--- What is required ---
Can you write out the whole listing exactly?

::::::::::

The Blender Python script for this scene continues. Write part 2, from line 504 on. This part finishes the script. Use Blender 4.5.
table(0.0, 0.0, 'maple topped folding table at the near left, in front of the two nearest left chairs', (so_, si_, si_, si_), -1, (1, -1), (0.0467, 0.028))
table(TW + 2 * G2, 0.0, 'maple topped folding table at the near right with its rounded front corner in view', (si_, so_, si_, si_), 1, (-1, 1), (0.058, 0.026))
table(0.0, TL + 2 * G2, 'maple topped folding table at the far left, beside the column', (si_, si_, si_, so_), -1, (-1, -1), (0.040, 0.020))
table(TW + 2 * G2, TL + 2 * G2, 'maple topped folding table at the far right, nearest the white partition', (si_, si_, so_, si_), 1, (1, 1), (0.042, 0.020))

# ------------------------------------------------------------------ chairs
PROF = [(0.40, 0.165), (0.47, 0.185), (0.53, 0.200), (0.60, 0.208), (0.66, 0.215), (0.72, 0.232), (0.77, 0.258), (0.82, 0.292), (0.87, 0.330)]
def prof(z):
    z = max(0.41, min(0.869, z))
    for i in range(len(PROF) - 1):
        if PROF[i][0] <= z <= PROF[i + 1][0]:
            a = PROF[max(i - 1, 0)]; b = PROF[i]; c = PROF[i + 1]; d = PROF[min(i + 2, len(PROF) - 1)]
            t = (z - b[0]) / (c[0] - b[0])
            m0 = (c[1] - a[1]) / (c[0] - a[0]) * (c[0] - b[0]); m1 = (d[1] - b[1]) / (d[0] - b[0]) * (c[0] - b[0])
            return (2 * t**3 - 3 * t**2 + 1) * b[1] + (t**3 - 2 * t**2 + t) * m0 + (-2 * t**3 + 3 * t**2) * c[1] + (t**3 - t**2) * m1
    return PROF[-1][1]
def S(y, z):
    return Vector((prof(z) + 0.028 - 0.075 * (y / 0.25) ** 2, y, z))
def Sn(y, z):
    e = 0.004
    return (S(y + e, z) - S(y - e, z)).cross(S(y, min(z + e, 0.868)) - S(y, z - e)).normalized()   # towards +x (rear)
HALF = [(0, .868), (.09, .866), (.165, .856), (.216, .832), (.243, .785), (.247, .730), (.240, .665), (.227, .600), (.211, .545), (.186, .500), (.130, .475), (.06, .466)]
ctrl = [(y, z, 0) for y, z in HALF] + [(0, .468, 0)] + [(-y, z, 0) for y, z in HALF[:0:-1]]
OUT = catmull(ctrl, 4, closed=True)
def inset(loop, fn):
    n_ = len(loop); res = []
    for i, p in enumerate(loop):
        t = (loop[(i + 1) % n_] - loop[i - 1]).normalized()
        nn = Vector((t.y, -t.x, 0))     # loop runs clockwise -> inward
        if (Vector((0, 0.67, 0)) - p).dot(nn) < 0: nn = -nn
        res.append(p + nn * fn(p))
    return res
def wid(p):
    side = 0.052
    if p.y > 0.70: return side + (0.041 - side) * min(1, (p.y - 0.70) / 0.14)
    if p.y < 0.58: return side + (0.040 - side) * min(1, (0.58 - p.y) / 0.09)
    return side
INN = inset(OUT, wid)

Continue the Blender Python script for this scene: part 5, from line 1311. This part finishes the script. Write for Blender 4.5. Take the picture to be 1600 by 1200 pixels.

::::::::::

--- Written answer ---
The Blender Python script for this scene continues. Write part 2, from line 504 on. This part finishes the script. Use Blender 4.5.
table(0.0, 0.0, 'maple topped folding table at the near left, in front of the two nearest left chairs', (so_, si_, si_, si_), -1, (1, -1), (0.0467, 0.028))
table(TW + 2 * G2, 0.0, 'maple topped folding table at the near right with its rounded front corner in view', (si_, so_, si_, si_), 1, (-1, 1), (0.058, 0.026))
table(0.0, TL + 2 * G2, 'maple topped folding table at the far left, beside the column', (si_, si_, si_, so_), -1, (-1, -1), (0.040, 0.020))
table(TW + 2 * G2, TL + 2 * G2, 'maple topped folding table at the far right, nearest the white partition', (si_, si_, so_, si_), 1, (1, 1), (0.042, 0.020))

# ------------------------------------------------------------------ chairs
PROF = [(0.40, 0.165), (0.47, 0.185), (0.53, 0.200), (0.60, 0.208), (0.66, 0.215), (0.72, 0.232), (0.77, 0.258), (0.82, 0.292), (0.87, 0.330)]
def prof(z):
    z = max(0.41, min(0.869, z))
    for i in range(len(PROF) - 1):
        if PROF[i][0] <= z <= PROF[i + 1][0]:
            a = PROF[max(i - 1, 0)]; b = PROF[i]; c = PROF[i + 1]; d = PROF[min(i + 2, len(PROF) - 1)]
            t = (z - b[0]) / (c[0] - b[0])
            m0 = (c[1] - a[1]) / (c[0] - a[0]) * (c[0] - b[0]); m1 = (d[1] - b[1]) / (d[0] - b[0]) * (c[0] - b[0])
            return (2 * t**3 - 3 * t**2 + 1) * b[1] + (t**3 - 2 * t**2 + t) * m0 + (-2 * t**3 + 3 * t**2) * c[1] + (t**3 - t**2) * m1
    return PROF[-1][1]
def S(y, z):
    return Vector((prof(z) + 0.028 - 0.075 * (y / 0.25) ** 2, y, z))
def Sn(y, z):
    e = 0.004
    return (S(y + e, z) - S(y - e, z)).cross(S(y, min(z + e, 0.868)) - S(y, z - e)).normalized()   # towards +x (rear)
HALF = [(0, .868), (.09, .866), (.165, .856), (.216, .832), (.243, .785), (.247, .730), (.240, .665), (.227, .600), (.211, .545), (.186, .500), (.130, .475), (.06, .466)]
ctrl = [(y, z, 0) for y, z in HALF] + [(0, .468, 0)] + [(-y, z, 0) for y, z in HALF[:0:-1]]
OUT = catmull(ctrl, 4, closed=True)
def inset(loop, fn):
    n_ = len(loop); res = []
    for i, p in enumerate(loop):
        t = (loop[(i + 1) % n_] - loop[i - 1]).normalized()
        nn = Vector((t.y, -t.x, 0))     # loop runs clockwise -> inward
        if (Vector((0, 0.67, 0)) - p).dot(nn) < 0: nn = -nn
        res.append(p + nn * fn(p))
    return res
def wid(p):
    side = 0.052
    if p.y > 0.70: return side + (0.041 - side) * min(1, (p.y - 0.70) / 0.14)
    if p.y < 0.58: return side + (0.040 - side) * min(1, (0.58 - p.y) / 0.09)
    return side
INN = inset(OUT, wid)

Continue the Blender Python script for this scene: part 5, from line 1311. This part finishes the script. Write for Blender 4.5. Take the picture to be 1600 by 1200 pixels.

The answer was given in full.